A project to create kimono representing 196 countries is in progress, taking the 2020 Tokyo Olympic and Paralympic Games as an opportunity to spread the wonders of Japan’s master craftsmanship across the country and overseas.

With the output of traditional crafts dwindling to a fifth of the level 30 years ago, artisans in Japan are approaching the revival of traditional crafts in a new way.

In May, a kimono made for Micronesia was showcased for the first time at a fashion show held in Tokyo’s Shibuya Ward. To represent the nation in the middle western Pacific Ocean, the garment’s fabric sported a rainbow stretching across a blue sky, and vibrantly colored birds and hibiscuses. A mesmerized audience snapped pictures with their smartphones.

The Micronesia kimono is part of the Imagine Oneworld Kimono Project, which was founded in 2014. The past two years, the project has showcased earlier creations at fashion shows in Tokyo, and now it has completed 55 kimono representing 55 countries. For those that remain to be made, Yoshimasa Takakura, the head of the project, has been collecting donations via a crowdfunding site and other sources, and he aims to have all of them ready by 2020.

Carefully chosen motifs symbolizing the culture, nature and climate of each country are woven into the design of each kimono. Germany’s, for example, features musical notes and piano keys — a reference to the country’s history of famous musicians. The shapes of gears were also incorporated in the pattern, highlighting the industrial achievements of the country. In contrast, India’s robe sees an array of elephants, peacocks and lotuses, and the Taj Mahal.

Takakura, 49, who has participated in international events such as the Expo Milano 2015, says the idea of making kimono to represent individual countries came to him while at a fashion show in Paris in 2013, when he received a positive response to a kimono that fused Japanese 18th-century painter Ito Jakuchu’s images of flowers with art-nouveau designs. It was then, he says, that he sensed “the ability of Japanese culture to respect others.”

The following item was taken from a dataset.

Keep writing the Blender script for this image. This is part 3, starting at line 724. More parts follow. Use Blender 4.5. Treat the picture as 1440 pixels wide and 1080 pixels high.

According to the Association for the Promotion of Traditional Craft Industries, the production of traditional crafts, including kimono, shrank to ¥100 billion in 2014 from a peak of ¥540 billion in 1983. The number of workers in the industry also decreased from 290,000 in 1983 to 70,000 in 2014.

On top of changes in consumers’ lifestyle, the industry faces a lack of young apprentices.

“I’ve always wanted to restore the pride and confidence of craftspeople,” says Takakura, who is a third-generation operator of a kimono shop in Kurume, Fukuoka Prefecture.

Takakura prepared to launch the Imagine Oneworld Kimono Project as soon as he heard that Tokyo won the Olympic Games bid, hoping to contribute to the games through kimonos.

“My dream is to see the people leading delegations wearing (the kimonos) during the parade of nations at the opening ceremony for the Tokyo Games,” he says.

With just three years to go, dyeing craftsmen, textile manufacturers weaving professionals and more have come together from all around Japan to make the garments. Embassies, schools and the public also all taking part, allowing the project to play a role in international exchange and education.

“With many people getting involved to communicate (the project) overseas,” Takakura says, “Japanese people may also rediscover the charm of the kimono.”